Again, it helps to read what is happening, only a few verses before the Gospel for today, where Jesus tells his disciples “God has hidden these things from the wise and intelligent and revealed them to infants” vs. 23.

Just then a lawyer stood up to test Jesus. The lawyer was the opposite of “infants”, to put this exchange into an even wider context…

 

Jesus was on the road to Jerusalem and has just completed his revival meeting where he sent out 70 to the surrounding country and they came back with glowing reports of mass conversions from the populations of the Samaritans…

 

The Lawyer was not just any lawyer but an expert on Jewish Religious Law…

And like the examining committee I faced in Callaway Gardens 41 years ago, it was his job to make sure that this wandering self-proclaimed Rabbi was kosher.

 

So he asked “The Question”, “What must I do to inherit eternal life?”

 

Jesus was not put on the spot. He answered “The Question” with another question, quoting Deut. 6.5 and Lev. 9.18 gave Jesus the equivalent of our Apostle’s Creed… The Shema.

 

That you love the Lord with all your passion, and prayer, and muscle, and intelligence and that you love your neighbor as well as yourself. (Eugene Peterson’s translation)

 

Jesus congratulates the man. For all practical purposes it could have all ended there.

If you want to live forever do what your Bible says…

 

Having served as a pastor in the Bible belt, I know that things concerning the Bible never end right there. Did you notice how Jesus has the Bible thumper answer his own question?

 

Now it was a draw. Jesus one, Lawyer one…

But having the right answer and living it is not the same thing… are they?

 

Elie Wiesel, the Jewish survivor of Auschwitz, turned poet and writer was once asked “why is it that you Jews always answer a question by asking another question?” Wiesel was reported to have said “why not?”

 

So the Lawyer asked another question. The Greek word translated “Justify” in the NRSV is a legal term and would have been understood that way…

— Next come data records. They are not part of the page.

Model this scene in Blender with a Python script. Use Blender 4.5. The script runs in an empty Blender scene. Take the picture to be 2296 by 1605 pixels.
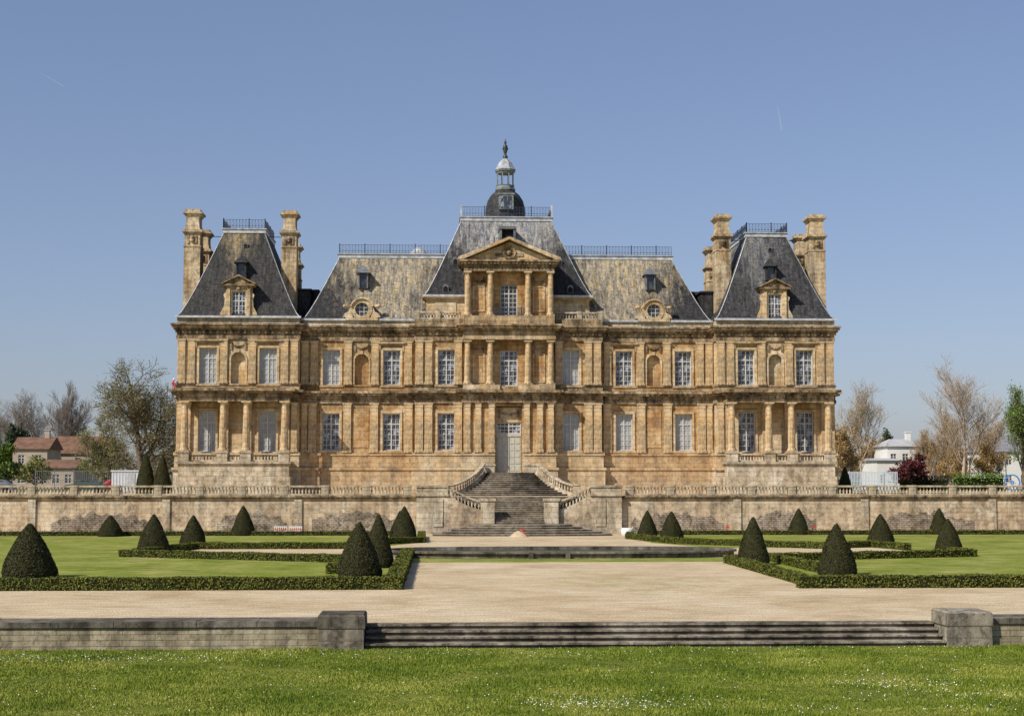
import bpy, math, random
import numpy as np
from mathutils import Vector
random.seed(3); rng=np.random.default_rng(5)
SC=bpy.context.scene; COL=SC.collection
# ---------------------------------------------------------------- materials
def M(name,rough=.85,spec=.25):
    m=bpy.data.materials.new(name); m.use_nodes=True; nt=m.node_tree
    b=nt.nodes['Principled BSDF']; b.inputs['Roughness'].default_value=rough
    b.inputs['Specular IOR Level'].default_value=spec
    return m,nt,b
def ocoord(nt,scale=(1,1,1),kind='Object'):
    t=nt.nodes.new('ShaderNodeTexCoord'); mp=nt.nodes.new('ShaderNodeMapping'); mp.inputs['Scale'].default_value=scale
    nt.links.new(t.outputs[kind],mp.inputs[0]); return mp.outputs[0]
def nz(nt,vec,scale,detail=4,rough=.6,dist=0):
    n=nt.nodes.new('ShaderNodeTexNoise'); n.inputs['Scale'].default_value=scale; n.inputs['Detail'].default_value=detail
    n.inputs['Roughness'].default_value=rough; n.inputs['Distortion'].default_value=dist
    nt.links.new(vec,n.inputs['Vector']); return n.outputs['Fac']
def ramp(nt,fac,stops):
    r=nt.nodes.new('ShaderNodeValToRGB'); e=r.color_ramp.elements
    while len(e)<len(stops): e.new(.5)
    for i,(p,c) in enumerate(stops):
        e[i].position=p
        if not hasattr(c,'__len__'): c=(c,c,c)
        e[i].color=(*c,1)
    nt.links.new(fac,r.inputs[0]); return r.outputs[0]
def mix(nt,fac,a,b,mode='MIX'):
    n=nt.nodes.new('ShaderNodeMix'); n.data_type='RGBA'; n.blend_type=mode
    for i,v in ((0,fac),(6,a),(7,b)):
        if isinstance(v,(int,float)): n.inputs[i].default_value=v
        elif isinstance(v,tuple): n.inputs[i].default_value=(*v,1)
        else: nt.links.new(v,n.inputs[i])
    return n.outputs[2]
def mth(nt,op,a,b=0.0,clamp=False):
    n=nt.nodes.new('ShaderNodeMath'); n.operation=op; n.use_clamp=clamp
    for i,v in ((0,a),(1,b)):
        if isinstance(v,(int,float)): n.inputs[i].default_value=v
        else: nt.links.new(v,n.inputs[i])
    return n.outputs[0]
def bump(nt,b,h,strength=.4,dist=.03):
    n=nt.nodes.new('ShaderNodeBump'); n.inputs['Strength'].default_value=strength; n.inputs['Distance'].default_value=dist
    nt.links.new(h,n.inputs['Height']); nt.links.new(n.outputs[0],b.inputs['Normal'])
def sep(nt,vec):
    s=nt.nodes.new('ShaderNodeSeparateXYZ'); nt.links.new(vec,s.inputs[0]); return s.outputs
def stone(name,c1,c2,c3,dark=.45,brick=(1.1,.42),mort=.02,stain=1.0,streak=.5,bc=.5,bands=None):
    m,nt,b=M(name,.9,.12); o=ocoord(nt); s=sep(nt,o)
    xy=mth(nt,'ADD',s[0],s[1]); cb=nt.nodes.new('ShaderNodeCombineXYZ'); nt.links.new(xy,cb.inputs[0]); nt.links.new(s[2],cb.inputs[1])
    br=nt.nodes.new('ShaderNodeTexBrick'); nt.links.new(cb.outputs[0],br.inputs['Vector'])
    br.inputs['Color1'].default_value=(1,1,1,1); br.inputs['Color2'].default_value=(1-.36*bc,1-.38*bc,1-.42*bc,1); br.inputs['Mortar'].default_value=(1-.7*bc,1-.75*bc,1-.8*bc,1)
    br.inputs['Scale'].default_value=1; br.inputs['Mortar Size'].default_value=mort; br.inputs['Brick Width'].default_value=brick[0]; br.inputs['Row Height'].default_value=brick[1]
    base=ramp(nt,nz(nt,o,.45,7,.7,.4),[(.34,c2),(.5,c1),(.63,c3)])
    if bands:
        lo=mth(nt,'MULTIPLY',mth(nt,'SUBTRACT',7.6,s[2]),.3,True); base=mix(nt,mth(nt,'MULTIPLY',lo,.5),base,(.58,.46,.31))
    col=mix(nt,1.0,base,br.outputs['Color'],'MULTIPLY')
    gv=ramp(nt,nz(nt,ocoord(nt,(.5,.5,1.1)),.8,6,.7),[(.52,0.0),(.68,.55)])
    col=mix(nt,gv,col,(.28,.235,.18))
    sv=ocoord(nt,(1.6,1.6,.22)); sn=nz(nt,sv,1.0,5,.7); st=ramp(nt,sn,[(.42,1.0),(.64,dark)])
    col=mix(nt,streak,col,st,'MULTIPLY')
    if bands:
        acc=None
        for zc,wd_ in bands:
            v=mth(nt,'SUBTRACT',1.0,mth(nt,'DIVIDE',mth(nt,'ABSOLUTE',mth(nt,'SUBTRACT',s[2],zc)),wd_),True)
            acc=v if acc is None else mth(nt,'MAXIMUM',acc,v)
        k=mth(nt,'MULTIPLY',acc,ramp(nt,nz(nt,ocoord(nt,(1.4,1.4,.3)),1.1,6,.7),[(.40,0.1),(.56,1.0)]))
        col=mix(nt,k,col,mix(nt,1.0,col,(.30,.28,.28),'MULTIPLY'))
    sp=ramp(nt,nz(nt,o,2.2,6,.75,.6),[(.48,1.0),(.63,dark)])
    col=mix(nt,.65*stain,col,sp,'MULTIPLY')
    nt.links.new(col,b.inputs['Base Color'])
    bump(nt,b,mth(nt,'ADD',nz(nt,o,9,5),mth(nt,'MULTIPLY',br.outputs['Fac'],-.7)),.6,.04)
    return m
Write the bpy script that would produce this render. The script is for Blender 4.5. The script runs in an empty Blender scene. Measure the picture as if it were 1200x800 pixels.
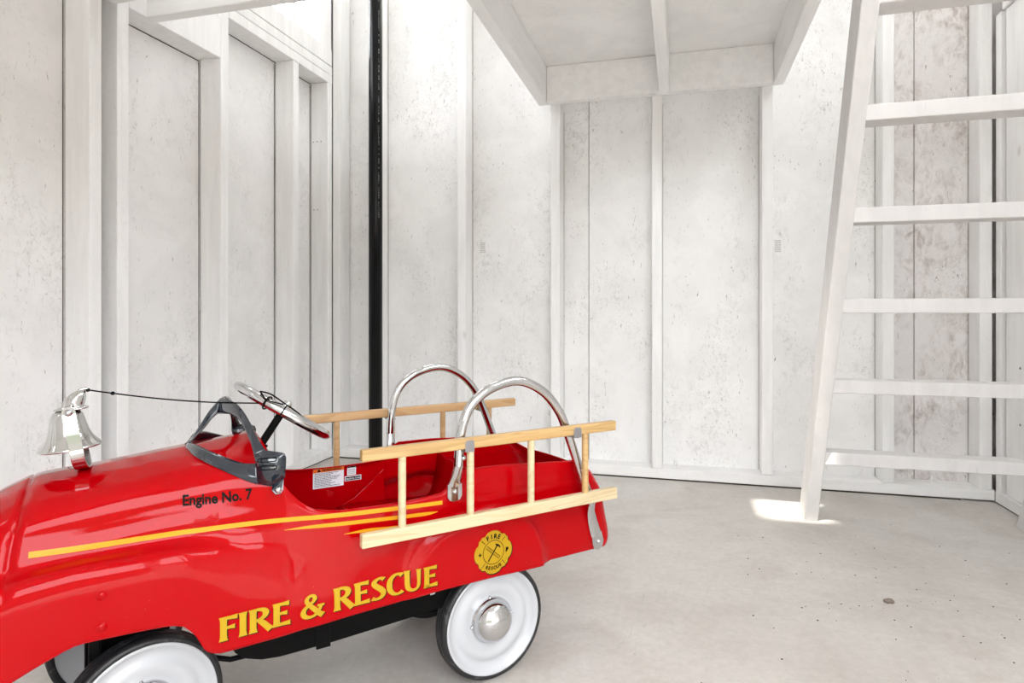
import bpy, bmesh, math, random
from mathutils import Vector, Matrix
from mathutils.bvhtree import BVHTree
random.seed(7)
S = bpy.context.scene
COL = S.collection
PI = math.pi

# ---------------------------------------------------------------- helpers
class MB:
    def __init__(s): s.v = []; s.f = []; s.sm = []
    def add(s, vs, fs, smooth=False):
        o = len(s.v); s.v += [tuple(v) for v in vs]
        for f in fs: s.f.append([i + o for i in f]); s.sm.append(smooth)
        return s
    def box(s, x0, x1, y0, y1, z0, z1):
        return s.add([(x0,y0,z0),(x1,y0,z0),(x1,y1,z0),(x0,y1,z0),(x0,y0,z1),(x1,y0,z1),(x1,y1,z1),(x0,y1,z1)],
                     [(0,3,2,1),(4,5,6,7),(0,1,5,4),(1,2,6,5),(2,3,7,6),(3,0,4,7)])
    def hexa(s, p):
        return s.add(p, [(0,3,2,1),(4,5,6,7),(0,1,5,4),(1,2,6,5),(2,3,7,6),(3,0,4,7)])
    def tube(s, path, rad, n=16, cap=True, closed=False, flat=None):
        path = [Vector(p) for p in path]; N = len(path)
        R = rad if isinstance(rad, (list, tuple)) else [rad] * N
        vs = []; fs = []; up = None
        for i, p in enumerate(path):
            if closed: t = path[(i+1) % N] - path[i-1]
            else: t = path[min(i+1, N-1)] - path[max(i-1, 0)]
            t.normalize()
            if up is None:
                up = Vector((0,0,1)) if abs(t.z) < .9 else Vector((0,1,0))
            a = (up - t * up.dot(t)).normalized(); up = a; b = t.cross(a)
            for k in range(n):
                an = 2*PI*k/n
                fa = fb = 1.0
                if flat: fa, fb = flat(i)
                vs.append(p + a*math.cos(an)*R[i]*fa + b*math.sin(an)*R[i]*fb)
        m = N if closed else N-1
        for i in range(m):
            for k in range(n):
                j = (i+1) % N
                fs.append((i*n+k, i*n+(k+1) % n, j*n+(k+1) % n, j*n+k))
        s.add(vs, fs, True)
        if cap and not closed:
            s.add(vs[:n], [tuple(range(n))[::-1]]); s.add(vs[-n:], [tuple(range(n))])
        return s
    def lathe(s, prof, M=None, n=48, smooth=True, close=False):
        M = M or Matrix(); vs = []; fs = []
        for r, z in prof:
            for k in range(n):
                a = 2*PI*k/n; vs.append(M @ Vector((r*math.cos(a), r*math.sin(a), z)))
        L = len(prof); m = L if close else L-1
        for i in range(m):
            j = (i+1) % L
            for k in range(n): fs.append((i*n+k, i*n+(k+1) % n, j*n+(k+1) % n, j*n+k))
        return s.add(vs, fs, smooth)
    def prism(s, poly, f0, f1):
        n = len(poly); vs = [f0(*p) for p in poly] + [f1(*p) for p in poly]
        fs = [tuple(range(n))[::-1], tuple(range(n, 2*n))]
        fs += [(i, (i+1) % n, n+(i+1) % n, n+i) for i in range(n)]
        return s.add(vs, fs)
    def build(s, name, mat, parent=None, bevel=0, seg=2, solid=0, weld=False, autosmooth=False):
        me = bpy.data.meshes.new(name); me.from_pydata(s.v, [], s.f)
        me.materials.append(mat)
        for p, q in zip(me.polygons, s.sm): p.use_smooth = q
        me.validate()
        bm = bmesh.new(); bm.from_mesh(me)
        if weld: bmesh.ops.remove_doubles(bm, verts=bm.verts, dist=1e-5)
        bmesh.ops.recalc_face_normals(bm, faces=bm.faces); bm.to_mesh(me); bm.free()
        o = bpy.data.objects.new(name, me); COL.objects.link(o)
        if parent: o.parent = parent
        if solid:
            m = o.modifiers.new('s', 'SOLIDIFY'); m.thickness = solid; m.offset = -1
        if bevel:
            m = o.modifiers.new('b', 'BEVEL'); m.width = bevel; m.segments = seg; m.limit_method = 'ANGLE'; m.angle_limit = .6
            m.harden_normals = False
        return o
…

In other words in legal matters one defines one's usage of words…

So Jesus moves from the catechetical to the metaphorical way of debate and tells the first parable, found only in Luke’s Gospel… and what a parable it is.

 

Here it is helpful to again review the plot and characters in this lesson.

Characters:

Jesus, Bible Scholar… the story set on a road between Jerusalem and Jericho. People who have been there tell us it is a road that winds down from Jerusalem some 2,000 feet… with steep cliffs on either side, easy for bad people to hide.

 

The victim’s identity is not known… but he was probably Jewish – as a matter of fact each is known only by their vocation or their ethnicity…

 

A Samaritan traveling on Israelite territory

A Priest, a Levite and a man from Samaria… and the Innkeeper

The Lawyer, the Priest, and Levite – all good respectable religious folk who knew their Bible…

The Samaritan – not good, not religious, not respectable, not known for his biblical acumen…

 

Samaritans came into being, when Jews returning from Exile got back, they found that many of those who where not deported had intermarried and had set up worship at a mountain far away from the temple in Jerusalem.

They also interpreted the Bible differently… so they were heretics…the least likely to help anyone…

He was a non-religious, no good, questionable character known only by his ethnicity… Talk about profiling.

 

He spent two days' wages, risked his life by stopping to help… and promised to pay the innkeeper whatever else might be due… when he came that way again.

The story ends…

 

Jesus does not define neighbor, he only asks which of those who came down the road was the neighbor?

It all began with a theological question “what must I do to inherit eternal life?

The questioner answered with a quote which came right out of his Bible – the word translated love is agape; it is – a verb not a noun. 

Verbs are action words and don’t do well standing alone…

In the light of today’s world, who are the Samaritans?

Who are the Bible thumpers?

Who are those who pass by on the other side?

Who do you identify with in the story?

                                                                                    Ready for a test?